>>

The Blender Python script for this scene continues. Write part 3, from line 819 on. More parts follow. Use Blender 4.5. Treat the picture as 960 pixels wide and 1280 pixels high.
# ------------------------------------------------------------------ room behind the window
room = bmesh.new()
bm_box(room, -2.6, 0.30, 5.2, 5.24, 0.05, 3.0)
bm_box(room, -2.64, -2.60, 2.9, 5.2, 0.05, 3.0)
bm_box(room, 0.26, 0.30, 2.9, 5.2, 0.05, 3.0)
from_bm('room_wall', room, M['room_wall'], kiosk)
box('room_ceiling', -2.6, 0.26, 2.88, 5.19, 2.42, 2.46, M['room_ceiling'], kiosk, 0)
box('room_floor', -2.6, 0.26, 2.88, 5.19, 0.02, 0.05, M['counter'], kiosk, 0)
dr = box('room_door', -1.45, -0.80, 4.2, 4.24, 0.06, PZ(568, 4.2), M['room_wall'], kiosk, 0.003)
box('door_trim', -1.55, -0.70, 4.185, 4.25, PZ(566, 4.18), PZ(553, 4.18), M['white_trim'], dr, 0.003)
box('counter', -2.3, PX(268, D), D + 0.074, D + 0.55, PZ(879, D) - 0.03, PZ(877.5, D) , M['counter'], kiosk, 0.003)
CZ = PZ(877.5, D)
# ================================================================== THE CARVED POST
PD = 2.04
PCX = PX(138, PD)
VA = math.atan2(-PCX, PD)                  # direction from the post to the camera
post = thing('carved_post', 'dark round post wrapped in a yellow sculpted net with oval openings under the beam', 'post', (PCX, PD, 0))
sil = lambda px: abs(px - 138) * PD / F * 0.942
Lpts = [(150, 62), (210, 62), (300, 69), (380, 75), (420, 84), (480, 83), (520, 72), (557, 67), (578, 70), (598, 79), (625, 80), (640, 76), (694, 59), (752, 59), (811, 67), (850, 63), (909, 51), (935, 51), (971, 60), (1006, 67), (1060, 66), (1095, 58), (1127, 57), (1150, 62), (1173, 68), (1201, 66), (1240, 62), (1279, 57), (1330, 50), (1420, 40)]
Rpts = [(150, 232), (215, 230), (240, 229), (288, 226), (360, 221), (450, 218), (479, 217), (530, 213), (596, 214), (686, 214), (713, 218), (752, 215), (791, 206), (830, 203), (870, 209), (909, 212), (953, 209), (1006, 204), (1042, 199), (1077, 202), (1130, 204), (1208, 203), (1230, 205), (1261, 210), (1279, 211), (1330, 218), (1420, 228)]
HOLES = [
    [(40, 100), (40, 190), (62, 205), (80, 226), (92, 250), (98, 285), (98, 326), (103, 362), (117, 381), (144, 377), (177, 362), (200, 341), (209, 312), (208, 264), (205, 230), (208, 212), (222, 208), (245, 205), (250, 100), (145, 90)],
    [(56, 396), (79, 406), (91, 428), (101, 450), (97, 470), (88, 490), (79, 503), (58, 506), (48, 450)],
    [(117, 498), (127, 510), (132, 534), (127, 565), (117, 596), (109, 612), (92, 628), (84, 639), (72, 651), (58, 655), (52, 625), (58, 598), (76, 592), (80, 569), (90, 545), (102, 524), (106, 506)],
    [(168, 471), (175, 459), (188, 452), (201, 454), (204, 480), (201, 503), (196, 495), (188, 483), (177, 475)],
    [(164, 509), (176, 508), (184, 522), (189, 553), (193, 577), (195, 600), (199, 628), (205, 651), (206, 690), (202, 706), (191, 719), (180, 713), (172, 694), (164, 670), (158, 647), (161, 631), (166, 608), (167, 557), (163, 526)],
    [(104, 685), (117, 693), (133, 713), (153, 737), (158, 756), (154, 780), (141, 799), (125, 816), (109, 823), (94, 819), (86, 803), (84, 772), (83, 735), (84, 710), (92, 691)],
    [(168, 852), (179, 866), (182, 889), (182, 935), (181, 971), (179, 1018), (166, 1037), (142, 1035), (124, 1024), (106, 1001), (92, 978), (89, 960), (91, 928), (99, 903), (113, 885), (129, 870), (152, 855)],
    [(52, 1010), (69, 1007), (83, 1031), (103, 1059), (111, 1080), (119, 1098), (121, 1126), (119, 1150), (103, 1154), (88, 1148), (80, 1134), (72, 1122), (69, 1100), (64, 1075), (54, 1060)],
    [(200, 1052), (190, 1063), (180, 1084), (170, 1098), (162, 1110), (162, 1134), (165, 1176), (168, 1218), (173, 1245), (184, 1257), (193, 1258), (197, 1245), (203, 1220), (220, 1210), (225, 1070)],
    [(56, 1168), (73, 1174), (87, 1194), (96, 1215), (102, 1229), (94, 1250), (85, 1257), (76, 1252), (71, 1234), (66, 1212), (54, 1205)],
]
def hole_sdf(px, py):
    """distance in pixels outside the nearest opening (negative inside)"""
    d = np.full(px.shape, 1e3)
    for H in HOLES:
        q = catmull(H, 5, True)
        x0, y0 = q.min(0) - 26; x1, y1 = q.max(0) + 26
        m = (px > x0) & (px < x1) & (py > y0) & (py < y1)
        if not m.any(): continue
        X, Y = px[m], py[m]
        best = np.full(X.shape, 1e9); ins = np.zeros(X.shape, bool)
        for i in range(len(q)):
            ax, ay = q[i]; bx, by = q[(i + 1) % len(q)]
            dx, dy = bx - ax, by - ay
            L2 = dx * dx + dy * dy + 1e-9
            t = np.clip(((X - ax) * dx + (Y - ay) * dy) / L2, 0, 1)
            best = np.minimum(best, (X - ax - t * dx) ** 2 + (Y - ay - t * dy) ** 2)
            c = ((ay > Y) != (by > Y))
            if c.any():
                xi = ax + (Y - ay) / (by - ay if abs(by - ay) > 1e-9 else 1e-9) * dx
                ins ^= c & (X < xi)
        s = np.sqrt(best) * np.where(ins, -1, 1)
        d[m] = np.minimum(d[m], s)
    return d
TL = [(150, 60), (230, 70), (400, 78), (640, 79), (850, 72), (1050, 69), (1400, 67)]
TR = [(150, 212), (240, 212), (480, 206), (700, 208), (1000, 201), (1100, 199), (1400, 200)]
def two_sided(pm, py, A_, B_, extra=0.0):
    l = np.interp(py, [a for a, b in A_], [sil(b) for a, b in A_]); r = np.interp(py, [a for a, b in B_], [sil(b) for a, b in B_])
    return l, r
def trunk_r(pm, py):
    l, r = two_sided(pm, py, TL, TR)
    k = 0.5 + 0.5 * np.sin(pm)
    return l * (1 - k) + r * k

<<

WHAT IS EXPECTED: All of the data above should be transcribed exactly.

TASK RESPONSE:
The Blender Python script for this scene continues. Write part 3, from line 819 on. More parts follow. Use Blender 4.5. Treat the picture as 960 pixels wide and 1280 pixels high.
# ------------------------------------------------------------------ room behind the window
room = bmesh.new()
bm_box(room, -2.6, 0.30, 5.2, 5.24, 0.05, 3.0)
bm_box(room, -2.64, -2.60, 2.9, 5.2, 0.05, 3.0)
bm_box(room, 0.26, 0.30, 2.9, 5.2, 0.05, 3.0)
from_bm('room_wall', room, M['room_wall'], kiosk)
box('room_ceiling', -2.6, 0.26, 2.88, 5.19, 2.42, 2.46, M['room_ceiling'], kiosk, 0)
box('room_floor', -2.6, 0.26, 2.88, 5.19, 0.02, 0.05, M['counter'], kiosk, 0)
dr = box('room_door', -1.45, -0.80, 4.2, 4.24, 0.06, PZ(568, 4.2), M['room_wall'], kiosk, 0.003)
box('door_trim', -1.55, -0.70, 4.185, 4.25, PZ(566, 4.18), PZ(553, 4.18), M['white_trim'], dr, 0.003)
box('counter', -2.3, PX(268, D), D + 0.074, D + 0.55, PZ(879, D) - 0.03, PZ(877.5, D) , M['counter'], kiosk, 0.003)
CZ = PZ(877.5, D)
# ================================================================== THE CARVED POST
PD = 2.04
PCX = PX(138, PD)
VA = math.atan2(-PCX, PD)                  # direction from the post to the camera
post = thing('carved_post', 'dark round post wrapped in a yellow sculpted net with oval openings under the beam', 'post', (PCX, PD, 0))
sil = lambda px: abs(px - 138) * PD / F * 0.942
Lpts = [(150, 62), (210, 62), (300, 69), (380, 75), (420, 84), (480, 83), (520, 72), (557, 67), (578, 70), (598, 79), (625, 80), (640, 76), (694, 59), (752, 59), (811, 67), (850, 63), (909, 51), (935, 51), (971, 60), (1006, 67), (1060, 66), (1095, 58), (1127, 57), (1150, 62), (1173, 68), (1201, 66), (1240, 62), (1279, 57), (1330, 50), (1420, 40)]
Rpts = [(150, 232), (215, 230), (240, 229), (288, 226), (360, 221), (450, 218), (479, 217), (530, 213), (596, 214), (686, 214), (713, 218), (752, 215), (791, 206), (830, 203), (870, 209), (909, 212), (953, 209), (1006, 204), (1042, 199), (1077, 202), (1130, 204), (1208, 203), (1230, 205), (1261, 210), (1279, 211), (1330, 218), (1420, 228)]
HOLES = [
    [(40, 100), (40, 190), (62, 205), (80, 226), (92, 250), (98, 285), (98, 326), (103, 362), (117, 381), (144, 377), (177, 362), (200, 341), (209, 312), (208, 264), (205, 230), (208, 212), (222, 208), (245, 205), (250, 100), (145, 90)],
    [(56, 396), (79, 406), (91, 428), (101, 450), (97, 470), (88, 490), (79, 503), (58, 506), (48, 450)],
    [(117, 498), (127, 510), (132, 534), (127, 565), (117, 596), (109, 612), (92, 628), (84, 639), (72, 651), (58, 655), (52, 625), (58, 598), (76, 592), (80, 569), (90, 545), (102, 524), (106, 506)],
    [(168, 471), (175, 459), (188, 452), (201, 454), (204, 480), (201, 503), (196, 495), (188, 483), (177, 475)],
    [(164, 509), (176, 508), (184, 522), (189, 553), (193, 577), (195, 600), (199, 628), (205, 651), (206, 690), (202, 706), (191, 719), (180, 713), (172, 694), (164, 670), (158, 647), (161, 631), (166, 608), (167, 557), (163, 526)],
    [(104, 685), (117, 693), (133, 713), (153, 737), (158, 756), (154, 780), (141, 799), (125, 816), (109, 823), (94, 819), (86, 803), (84, 772), (83, 735), (84, 710), (92, 691)],
    [(168, 852), (179, 866), (182, 889), (182, 935), (181, 971), (179, 1018), (166, 1037), (142, 1035), (124, 1024), (106, 1001), (92, 978), (89, 960), (91, 928), (99, 903), (113, 885), (129, 870), (152, 855)],
    [(52, 1010), (69, 1007), (83, 1031), (103, 1059), (111, 1080), (119, 1098), (121, 1126), (119, 1150), (103, 1154), (88, 1148), (80, 1134), (72, 1122), (69, 1100), (64, 1075), (54, 1060)],
    [(200, 1052), (190, 1063), (180, 1084), (170, 1098), (162, 1110), (162, 1134), (165, 1176), (168, 1218), (173, 1245), (184, 1257), (193, 1258), (197, 1245), (203, 1220), (220, 1210), (225, 1070)],
    [(56, 1168), (73, 1174), (87, 1194), (96, 1215), (102, 1229), (94, 1250), (85, 1257), (76, 1252), (71, 1234), (66, 1212), (54, 1205)],
]
def hole_sdf(px, py):
    """distance in pixels outside the nearest opening (negative inside)"""
    d = np.full(px.shape, 1e3)
    for H in HOLES:
        q = catmull(H, 5, True)
        x0, y0 = q.min(0) - 26; x1, y1 = q.max(0) + 26
        m = (px > x0) & (px < x1) & (py > y0) & (py < y1)
        if not m.any(): continue
        X, Y = px[m], py[m]
        best = np.full(X.shape, 1e9); ins = np.zeros(X.shape, bool)
        for i in range(len(q)):
            ax, ay = q[i]; bx, by = q[(i + 1) % len(q)]
            dx, dy = bx - ax, by - ay
            L2 = dx * dx + dy * dy + 1e-9
            t = np.clip(((X - ax) * dx + (Y - ay) * dy) / L2, 0, 1)
            best = np.minimum(best, (X - ax - t * dx) ** 2 + (Y - ay - t * dy) ** 2)
            c = ((ay > Y) != (by > Y))
            if c.any():
                xi = ax + (Y - ay) / (by - ay if abs(by - ay) > 1e-9 else 1e-9) * dx
                ins ^= c & (X < xi)
        s = np.sqrt(best) * np.where(ins, -1, 1)
        d[m] = np.minimum(d[m], s)
    return d
TL = [(150, 60), (230, 70), (400, 78), (640, 79), (850, 72), (1050, 69), (1400, 67)]
TR = [(150, 212), (240, 212), (480, 206), (700, 208), (1000, 201), (1100, 199), (1400, 200)]
def two_sided(pm, py, A_, B_, extra=0.0):
    l = np.interp(py, [a for a, b in A_], [sil(b) for a, b in A_]); r = np.interp(py, [a for a, b in B_], [sil(b) for a, b in B_])
    return l, r
def trunk_r(pm, py):
    l, r = two_sided(pm, py, TL, TR)
    k = 0.5 + 0.5 * np.sin(pm)
    return l * (1 - k) + r * k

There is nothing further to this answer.